§ **SHORT TASK**: Extract exactly those lines that lie between the start of the material and the line with "0.02, 0.3, 0.2)", including both boundary lines and no others.

§ **SUPPLIED DATA**:
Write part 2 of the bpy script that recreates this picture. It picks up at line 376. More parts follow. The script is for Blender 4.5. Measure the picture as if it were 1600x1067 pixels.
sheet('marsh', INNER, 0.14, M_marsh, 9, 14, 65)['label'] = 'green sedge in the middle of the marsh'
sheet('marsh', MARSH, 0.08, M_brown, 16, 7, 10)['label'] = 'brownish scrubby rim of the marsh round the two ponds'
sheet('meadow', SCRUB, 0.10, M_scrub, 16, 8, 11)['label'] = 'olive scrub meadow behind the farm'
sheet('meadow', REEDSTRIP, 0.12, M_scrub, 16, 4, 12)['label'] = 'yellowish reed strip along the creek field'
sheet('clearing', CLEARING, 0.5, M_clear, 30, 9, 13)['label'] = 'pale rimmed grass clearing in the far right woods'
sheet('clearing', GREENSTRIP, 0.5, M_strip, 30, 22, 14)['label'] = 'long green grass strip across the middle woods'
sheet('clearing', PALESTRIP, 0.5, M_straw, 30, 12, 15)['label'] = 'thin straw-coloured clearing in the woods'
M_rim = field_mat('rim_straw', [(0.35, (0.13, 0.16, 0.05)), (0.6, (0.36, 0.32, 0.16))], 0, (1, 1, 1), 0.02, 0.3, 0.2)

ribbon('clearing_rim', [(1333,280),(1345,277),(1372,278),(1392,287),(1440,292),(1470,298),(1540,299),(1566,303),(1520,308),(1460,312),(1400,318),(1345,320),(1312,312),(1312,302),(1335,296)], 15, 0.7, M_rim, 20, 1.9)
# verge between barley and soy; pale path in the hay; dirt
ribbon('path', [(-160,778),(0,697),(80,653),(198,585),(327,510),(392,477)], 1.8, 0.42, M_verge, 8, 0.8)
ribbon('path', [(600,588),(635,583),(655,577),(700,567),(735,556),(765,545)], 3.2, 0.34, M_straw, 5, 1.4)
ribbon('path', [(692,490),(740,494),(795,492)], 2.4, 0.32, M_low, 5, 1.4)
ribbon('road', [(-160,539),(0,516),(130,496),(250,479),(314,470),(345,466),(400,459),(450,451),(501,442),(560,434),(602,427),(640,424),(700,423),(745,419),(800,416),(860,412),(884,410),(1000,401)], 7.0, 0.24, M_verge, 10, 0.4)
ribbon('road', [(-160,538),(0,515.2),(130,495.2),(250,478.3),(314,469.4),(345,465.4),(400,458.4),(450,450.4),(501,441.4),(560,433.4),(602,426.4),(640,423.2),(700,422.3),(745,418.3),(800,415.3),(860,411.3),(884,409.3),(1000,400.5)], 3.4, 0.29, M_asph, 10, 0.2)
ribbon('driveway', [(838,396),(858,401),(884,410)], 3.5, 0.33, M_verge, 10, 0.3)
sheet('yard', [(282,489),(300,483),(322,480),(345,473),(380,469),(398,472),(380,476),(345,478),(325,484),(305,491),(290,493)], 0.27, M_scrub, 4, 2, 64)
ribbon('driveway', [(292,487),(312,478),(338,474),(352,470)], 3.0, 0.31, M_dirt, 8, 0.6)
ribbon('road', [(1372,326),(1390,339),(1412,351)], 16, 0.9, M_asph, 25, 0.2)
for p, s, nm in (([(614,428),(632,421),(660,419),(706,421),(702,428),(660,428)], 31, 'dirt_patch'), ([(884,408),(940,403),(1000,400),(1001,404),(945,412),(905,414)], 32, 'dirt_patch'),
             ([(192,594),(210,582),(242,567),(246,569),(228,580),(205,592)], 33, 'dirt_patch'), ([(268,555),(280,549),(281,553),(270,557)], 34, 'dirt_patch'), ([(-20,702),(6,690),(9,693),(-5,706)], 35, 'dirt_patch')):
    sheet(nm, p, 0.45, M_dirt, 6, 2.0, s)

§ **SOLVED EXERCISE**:
Write part 2 of the bpy script that recreates this picture. It picks up at line 376. More parts follow. The script is for Blender 4.5. Measure the picture as if it were 1600x1067 pixels.
sheet('marsh', INNER, 0.14, M_marsh, 9, 14, 65)['label'] = 'green sedge in the middle of the marsh'
sheet('marsh', MARSH, 0.08, M_brown, 16, 7, 10)['label'] = 'brownish scrubby rim of the marsh round the two ponds'
sheet('meadow', SCRUB, 0.10, M_scrub, 16, 8, 11)['label'] = 'olive scrub meadow behind the farm'
sheet('meadow', REEDSTRIP, 0.12, M_scrub, 16, 4, 12)['label'] = 'yellowish reed strip along the creek field'
sheet('clearing', CLEARING, 0.5, M_clear, 30, 9, 13)['label'] = 'pale rimmed grass clearing in the far right woods'
sheet('clearing', GREENSTRIP, 0.5, M_strip, 30, 22, 14)['label'] = 'long green grass strip across the middle woods'
sheet('clearing', PALESTRIP, 0.5, M_straw, 30, 12, 15)['label'] = 'thin straw-coloured clearing in the woods'
M_rim = field_mat('rim_straw', [(0.35, (0.13, 0.16, 0.05)), (0.6, (0.36, 0.32, 0.16))], 0, (1, 1, 1), 0.02, 0.3, 0.2)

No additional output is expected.